I do not remember her name, so I can not give proper attribution; but I will never forget the poem. No adjectives, no fancy words. The important thing is how the words are used.

2) If one were to obtain 100 person-in-the-street answers to "What is poetry?", the most frequent answer might mention rhyme. Actually, rhyme has not been considered necessary throughout much of history. It does, however make a poem pleasing to the ear and provides a type of structure. The poet must find a way to fit the gestalt of the poem into the rhyming frame of a sonnet such as Shakespeare's justly famous Sonnet 18 quoted above. To do this without having the work seem contrived is a challenge. While rhyme can contribute to the beauty of a poem, blank (unrhymed) verse has been a most common form for the last four or five centuries. I have written both rhymed and blank verse.

3) The truest test of poetry is structure which includes meter and scansion. The Shakespearean sonnet has lines consisting of ten "beats" alternating lightly stressed (or unstressed) and heavily stressed syllables. This is the famous/infamous Iambic Pentameter. The unstressed and stressed syllables together constitute a "foot", the basic metrical building block. There are other feet such as Anapestic with two unstressed beats followed by one stressed. In "The Destruction of Sennacherib" G. G. (Lord) Byron gave us:
         

                               The Assyrian came down like a wolf on the fold
                               And his cohorts were gleaming in purple and gold
                               And the sheen of their spears was like stars on the sea
                               When the blue wave rolls nightly on deep Galilee.


Pentameter has five feet per line as in the sonnet line given in point #1 above. Tetrameter has four feet per line as in:


You Can Not Find Them All


If I am tied to yesterday
It is with bonds so intricate
That I could not unwind the ends
If I could find them all.
For I am tied to yesterday
As colored leaves to autumn chill
Or to the wind that blows the leaves.
You cannot find them all.


The poem above by the anonymous young lady has two feet per line, called Dimeter. If the reader wants more examples, the information is widely available.

So! What makes a bunch of words set together a poem. Flowery language is not necessary. Rhyme is not always required. The real difference is in the structure. If one piles a lot of boards together, it is not a house. The boards must be arranged in a particular way. Piling a bunch of words together does not make a poem. There must be structure. Unfortunately for MR B and anyone else who might appreciate the word-art of the maker, much of what is passed as poetry today is, in fact, not poetry at all by any sensible definition. It is words half chewed and spit out upon a page. It is prose chopped up into random lines. If you doubt it, check for yourself. Investigate the work of the currently lionized (so-called) poets.

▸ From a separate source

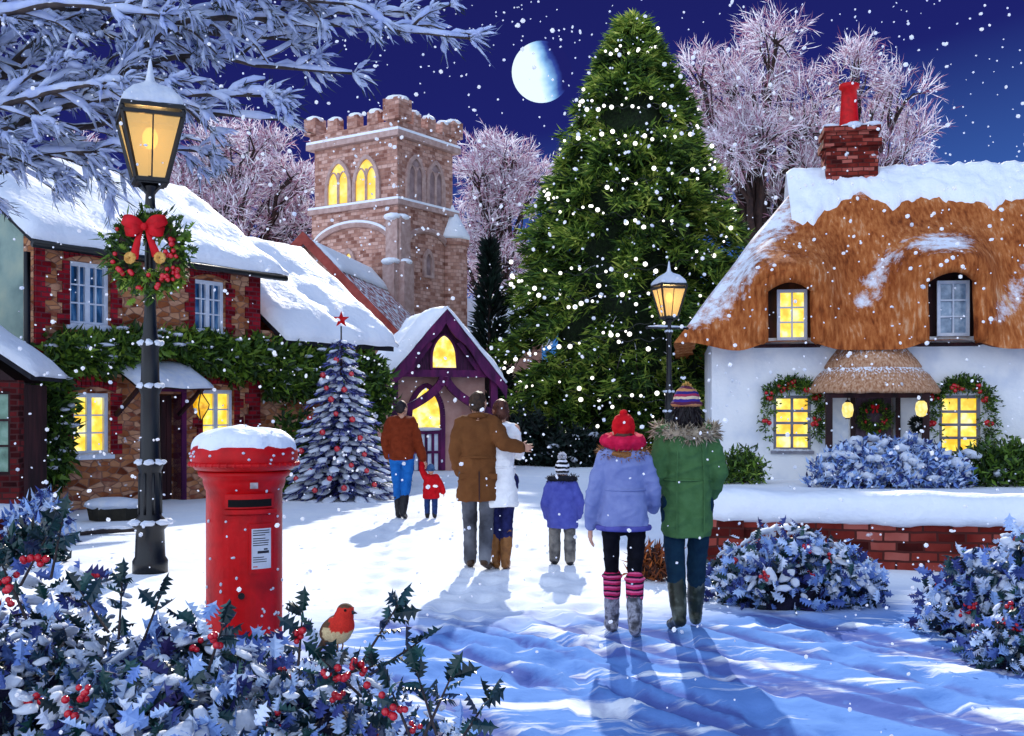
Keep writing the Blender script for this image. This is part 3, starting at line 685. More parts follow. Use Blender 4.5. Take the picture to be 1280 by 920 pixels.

MR Bodkin is tempted to take the path of the often overwrought P. B. Shelley and simply "fall upon the thorns of life" and bleed!

Monday, April 8, 2013

The Civil* War - It was the economy, stupid!

*Misnomer to be addresses in some subsequent essay.

In his last foray, MR Bodkin alluded to the Jeffersonian ideal of an agrarian utopia personified by the yeoman farmer. MR B trusts that this will be in the mind of the reader as this essay unfolds.

1) A common perception is that the "War Between The States" as many southerners prefer to call it or American Civil War as history books prefer it was a war over the slavery issue. On this point, let us reflect on the words of someone whose knowledge about the era in question should be given significant weight, President Abraham Lincoln. In 1862 he stated in a letter to Horace Greeley that if he "could save the Union without freeing any slave I would do it." This does not mean that Mr. Lincoln approved of slavery. There are many quotes and anecdotes that clearly show that he, like any person who could lay claim to being civilized and sane, knew slavery for the evil that it was, is and shall always be. It just means that the issue being fought over was not slavery.

2) States rights is another issue that was certainly in the forefront in the times leading up to the war.    There were states, Virginia for example, many of whose residents considered themselves first and foremost citizens of their state, not the USA. This is essentially why Robert E. Lee accepted command of the Confederate Army of Northern Virginia and not command in (or of) the Union Army. The political situation and issues of personal loyalties, while important in effecting some of the particulars of the war, were not the reason(s) that the war was fought.

3) Slavery could have been eliminated in any one of several ways. Questions regarding powers of states versus the national government would have continued to be argued as they are still argued even today. The problem was that the primarily agrarian southern states wanted and needed to have access to both domestic and foreign markets for their produce and northern states wanted and needed government encouragement for and protection of their expanding industrial/manufacturing economies. MR B will not attempt to discuss tariffs, taxes and trade in this limited format. If the reader wants to explore the details, there are many sources in libraries and websites.

The simple truth in this case, as in so many others, can be found by following the money.

Differing economic needs and priorities were the fundamental causes of the bloody internecine war. IT WAS THE ECONOMY! (And it was stupid!)

Sunday, April 7, 2013

Thomas Jefferson: The Biggest Loser

MR Bodkin has, admittedly, been known to share a common American admiration (idolatry?) for Thomas Jefferson. TJ is unquestionably one of the favorite, sometimes THE favorite, of the Founding Father. (He has his own MONUMENT, after all!)

Nevertheless, if you consider these factors:

1) TJ's vision of the USA was as an agrarian utopia. His home was Monticello, a working farm. He favored a small national government with power reserved to the states. He did not trust or approve of banks. He opposed the borrowing of funds by the government.

2) TJ's great political rival, Alexander Hamilton, favored a strong national government. AH was a New York lawyer. He was the primary force behind the establishment of a national bank. He proposed that the national government assume the debts of the states and wanted to delay payment of national debts.  

3) Think about it. Is the USA agrarian? This was recently very much an industrial nation, though it seems now to be more a nation of pencil pushers. (No offense intended. I spent many years earning my pay as a pencil pusher.) Agriculture is unquestionably an important, vital part of the national economy, but the yeoman farmer is not the current American Idol. Do we have a small national government? Ever heard about a thing called the Federal Reserve? The National Debt?

TJ certainly seems to be a pretty good candidate for the USA's Biggest Loser.